Another balance that was effortlessly made in The Witch's Familiar is the humour/drama battle. Doctor Who does need to be funny, it's rare for an episode not to be littered with a few good one liners, and I love that about this show. Missy was on top form again, with an array of quotes that I'll save for the closing part of this review. I particularly loved Clara inside the Dalek. Not only was this initially a good way of injecting some humour into an otherwise grim story, but it soon transformed into quite an eye-opening, interesting analysis of the Daleks.
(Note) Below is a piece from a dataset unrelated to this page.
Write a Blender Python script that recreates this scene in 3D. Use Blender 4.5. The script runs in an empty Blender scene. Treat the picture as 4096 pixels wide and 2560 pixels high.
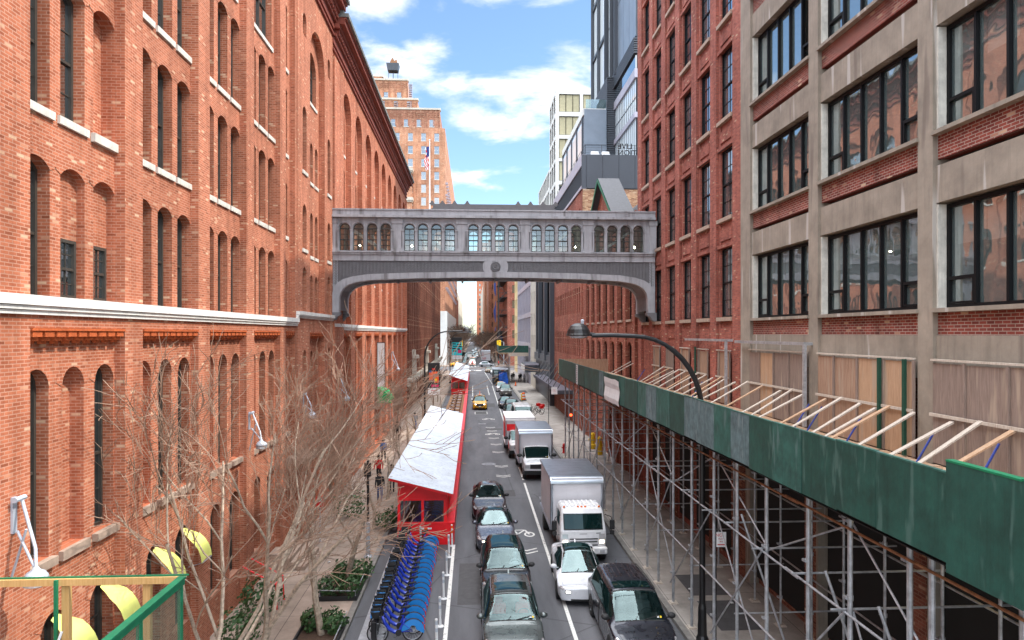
# A street canyon seen from an elevated walkway: +Y runs down the street, X across it, Z up, metres.
SUN_E = 2.7; SKY_S = .12; EXPO = .6; CLOUD_OFF = (1.35, .7, 0); SKY_TINT = (1.35, 1.5, 1.55, 1); CLOUD_C = (8.2, 8.3, 8.5, 1); FILL_CLOUD_C = (40, 41, 42.5, 1)
import bpy, math, random
from mathutils import Vector, Matrix
R = math.radians
SC = bpy.context.scene
COL = SC.collection
rnd = random.Random(7)
PI = math.pi
ZV = Vector((0, 0, 1))

# ------------------------------------------------------------------ mesh builder
class MB:
    def __init__(s):
        s.v = []; s.f = []; s.m = []; s.sm = []
        s.mi = 0; s.smooth = False
    def face(s, pts):
        b = len(s.v); s.v.extend([tuple(p) for p in pts])
        s.f.append(tuple(range(b, b + len(pts)))); s.m.append(s.mi); s.sm.append(s.smooth)
    def idx(s, pts): 
        b = len(s.v); s.v.extend([tuple(p) for p in pts]); return b
    def add(s, f): s.f.append(tuple(f)); s.m.append(s.mi); s.sm.append(s.smooth)
    def box(s, x0, y0, z0, x1, y1, z1, M=None, skip=''):
        P = [Vector(p) for p in ((x0,y0,z0),(x1,y0,z0),(x1,y1,z0),(x0,y1,z0),(x0,y0,z1),(x1,y0,z1),(x1,y1,z1),(x0,y1,z1))]
        if M is not None: P = [M @ p for p in P]
        b = s.idx(P)
        for k, q in (('b',(0,3,2,1)),('t',(4,5,6,7)),('f',(0,1,5,4)),('r',(1,2,6,5)),('k',(2,3,7,6)),('l',(3,0,4,7))):
            if k not in skip: s.add([b+i for i in q])
    def cbox(s, c, d, M=None):
        s.box(c[0]-d[0]/2, c[1]-d[1]/2, c[2]-d[2]/2, c[0]+d[0]/2, c[1]+d[1]/2, c[2]+d[2]/2, M)
    def bbox(s, x0, y0, z0, x1, y1, z1, b=.02, M=None):
        """box with all vertical edges chamfered and the top edge chamfered"""
        pl = [(x0+b,y0),(x1-b,y0),(x1,y0+b),(x1,y1-b),(x1-b,y1),(x0+b,y1),(x0,y1-b),(x0,y0+b)]
        cx, cy = (x0+x1)/2, (y0+y1)/2
        def ring(z, k):
            return [Vector((cx+(p[0]-cx)*(1-k*b/max(1e-6,abs(x1-x0)/2)), cy+(p[1]-cy)*(1-k*b/max(1e-6,abs(y1-y0)/2)), z)) for p in pl]
        s.loft([ring(z0,1), ring(z0+b,0), ring(z1-b,0), ring(z1,1)], True, True, True, M)
    def loft(s, rings, closed=True, cap0=False, cap1=False, M=None):
        n = len(rings[0]); bs = []
        for r in rings: bs.append(s.idx([(M @ Vector(p)) if M is not None else p for p in r]))
        for a, b in zip(bs, bs[1:]):
            for i in range(n if closed else n-1):
                j = (i+1) % n
                s.add((a+i, a+j, b+j, b+i))
        if cap0: s.add([bs[0]+i for i in reversed(range(n))])
        if cap1: s.add([bs[-1]+i for i in range(n)])
    def tube(s, pts, rad, n=6, cap=True, closed=False):
        pts = [Vector(p) for p in pts]
        if not isinstance(rad, (list, tuple)): rad = [rad]*len(pts)
        rings = []; L = len(pts); prev = None
        for i, p in enumerate(pts):
            if closed: d = pts[(i+1) % L] - pts[i-1]
            else: d = pts[min(i+1, L-1)] - pts[max(i-1, 0)]
            if d.length < 1e-9: d = Vector((0,0,1))
            d.normalize()
            if prev is None:
                a = d.orthogonal().normalized()
            else:
                a = prev - d*prev.dot(d)
                a = a.normalized() if a.length > 1e-6 else d.orthogonal().normalized()
            prev = a; b = d.cross(a)
            rings.append([p + (a*math.cos(2*PI*k/n) + b*math.sin(2*PI*k/n))*rad[i] for k in range(n)])
        if closed: rings.append(rings[0])
        s.loft(rings, True, cap and not closed, cap and not closed)
    def lathe(s, prof, c=(0,0,0), n=16, axis='z', M=None):
        rings = []
        for r, h in prof:
            ring = []
            for k in range(n):
                a = 2*PI*k/n; x, y = r*math.cos(a), r*math.sin(a)
                if axis == 'z': q = (c[0]+x, c[1]+y, c[2]+h)
                elif axis == 'x': q = (c[0]+h, c[1]+x, c[2]+y)
                else: q = (c[0]+x, c[1]-h, c[2]+y)
                ring.append(q)
            rings.append(ring)
        s.loft(rings, True, prof[0][0] > 1e-4, prof[-1][0] > 1e-4, M)
    def prism(s, poly, ax, a, b):
        """poly of (p,q); extruded along axis ax from a to b"""
        def m(p, t):
            return {'x': (t, p[0], p[1]), 'y': (p[0], t, p[1]), 'z': (p[0], p[1], t)}[ax]
        s.loft([[m(p, a) for p in poly], [m(p, b) for p in poly]], True, True, True)
    def mesh(s, name, mats):
        me = bpy.data.meshes.new(name)
        me.from_pydata(s.v, [], s.f)
        if not isinstance(mats, (list, tuple)): mats = [mats]
        for m in mats: me.materials.append(m)
        if len(mats) > 1: me.polygons.foreach_set('material_index', s.m)
        if any(s.sm): me.polygons.foreach_set('use_smooth', s.sm)
        me.update()
        return me
    def build(s, name, mats, parent=None, **kw):
        return link(name, s.mesh(name, mats), parent, **kw)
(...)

Watching Clara to try to say the words "I Love You" only to have them translated as "Exterminate" was an especially powerful moment in an episode full of them; just when you start thinking the show's oldest villain is getting tiring, we're given more understanding of them than we have since their first episode back in Series 1. This opening two part story has been a triumphant way of returning Doctor Who back onto the small screen, but it also leaves a hell of a big shadow. Another two part story will follow for the next two weeks, and it's going to have to be quite special indeed to live up to this.

Notes - 
  • "Tell him the bitch is back". Oh, Missy. 
  • "Between us and him is everything the deadliest race in all of history can throw at us. We, on the other hand, have a pointy stick". 
  • "Supreme Dalek, your sewers are revolting". Was the entire final act written around that pun? I don't really mind either way to be honest. 
  • Davros opening his real eyes was a beautiful scene. I guess I always just assumed he didn't have real eyes, yet here we are. It worked wonders in humanising an enemy in an episode that focused heavily on compassion. Bravo Moffat. 
  • The Doctor returned to the young Davros in the battlefield at the very end of this episode, shooting the hand mines and showing mercy to Davros. It was a genuinely emotional way of ending the episode, the Doctor saving his friend's life by saving the life of his enemy. 
  • "Good, bad, none of that really matters, so long as you have mercy. Always, mercy".